Can This Online Course Get Me a Job?
(Courtesy: Several sources: CIO, WSJ) 1071 Times 733 People

The lack of skilled IT workers is hurting the deployment of emerging technology, according to a new survey from Gartner. In areas from cloud to cybersecurity, this crisis is expected to last for years to come.

Over the last few years, e-learning and online skills development technology have broadened their appeal, sharpened their focus and become accessible to almost anyone with a laptop, smartphone or tablet. 

As the talent shortage intensifies in the IT industry, businesses are looking for cost-effective, proven methods to add important skills to their workforce without hiring additional staff. 

Online training is a boon for employees to achieve their career goals and get to the next level. It adds tremendous value for people change careers; reentering the workforce or those who have had an extended period of unemployment -online training boosts confidence to ace interviews because they have the skills. 

How do you know which one is good and worth pursuing? 

As rapid developments in online learning shake up higher education, students face a dizzying array of course, degree and certification options with little sense of which path will lead to a job. 

Now, efforts are under way to fill that void and offer some structure to an otherwise difficult-to-navigate and fast-growing market. Apollo Education Group Inc., launched an "online marketplace" dubbed Balloon. It will start with a catalogue of nearly 15,000 technology classes from big-name course providers including Microsoft Corp. Adobe Systems Inc., Coursera and Udacity, and explicitly link them to job opportunities. 

"We are associating two groups of data that typically don't meet," said Rob Wrubel, Balloon's founder and president of Apollo's innovation arm, Apollo Lightspeed LLC. Apollo declined to say how much money it has invested in the initiative. 

Users, who can access the platform for free, will be able to search for skills that are coveted by employers, what courses teach those lessons and who is actually hiring, according to Mr. Wrubel. Course providers don't pay to be included on the site, but benefit from the broad exposure to prospective students, he says. 

U.S. organizations spent $164.2 billion on employee learning and development in 2012, according to the recently-released findings of the American Society for Training and Development’s (ASTD) 2013 State of the Industry report. 

"The demand for skilled workers is not being met," said Jamie Merisotis, president and chief executive of Lumina Foundation, a private foundation focused on postsecondary education. "This aims to make a better connection in terms of content and delivery in the learning side and what those tech-sector players are saying they need." 

There are a growing number of related ventures that present users with more choice in the market for online learning. Degreed, which launched in January 2013, aims to track and measure all types of learning, such as degrees, conferences and magazine subscriptions, and create one score, similar to a credit score. 

"We want to measure everything you learn, not just your formal schooling," said David Blake, Degreed's cofounder and chief executive. The free service aims to ultimately link with employers looking for viable staff and help companies ascertain their employees' skills sets, he said. 

Other Services 
Another service, called Accredible, allows users to post examples of their skills in one central database—so employers can hear a person speaking Spanish, for instance, or see an example of a person's work even if they don't have a degree in that subject.

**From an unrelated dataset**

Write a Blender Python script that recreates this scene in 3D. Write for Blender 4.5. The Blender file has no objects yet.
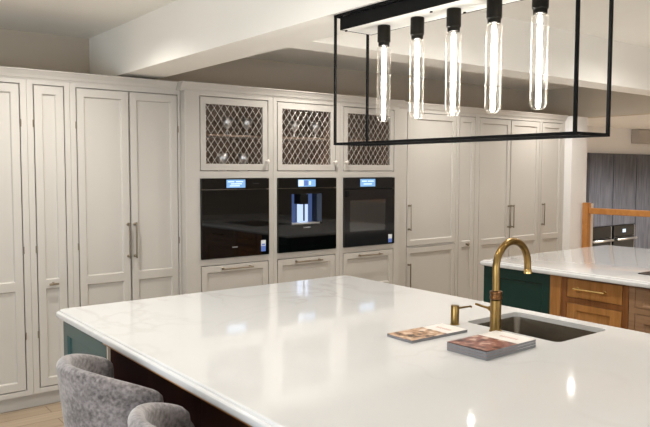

It plans to earn revenue from companies seeking qualified new hires and through advertising course listings. 

"We will find ways to make it easier so that people besides those in good economic situations can create [the needed] skillsets" for successful employment, said Mark Protus, the director of learning platforms at Microsoft, which has partnered with both Balloon and Degreed by linking their own course offerings with the new platforms. 
Another initiative is SkilledUp.com, a website that aggregates more than 112,000 skills-based courses from upwards of 340 providers, to zero in on free or low-cost classes taught by current practitioners. 

Balloon said it is limiting itself to jobs in technology to start, but plans to expand later into subjects like energy, health care and manufacturing. Like other ventures in the field, Balloon caters mostly to working adults. 

At first, a pool of experts from partner companies will update the system with fresh information about in-demand expertise. Over time, Mr. Wrubel envisions users rating the courses themselves, something akin to restaurant ratings online. 

"No one knows how to distinguish any of it," he said, referring to the current glut of online course offerings. Balloon found 50,000 options just for tech skills, ranging from hours to months, and while many are free, some boot camps top $10,000. Though Balloon isn't promising employment, Mr. Wrubel said it makes "tacit connections" between individual classes and jobs. 

Apollo Light speed also plans to introduce individual skills assessments for learners based on their education, employment history and career goals, and seeks to deliver a customized marketplace matching careers with specific, relevant skills and online learning offerings that directly tie to those skills.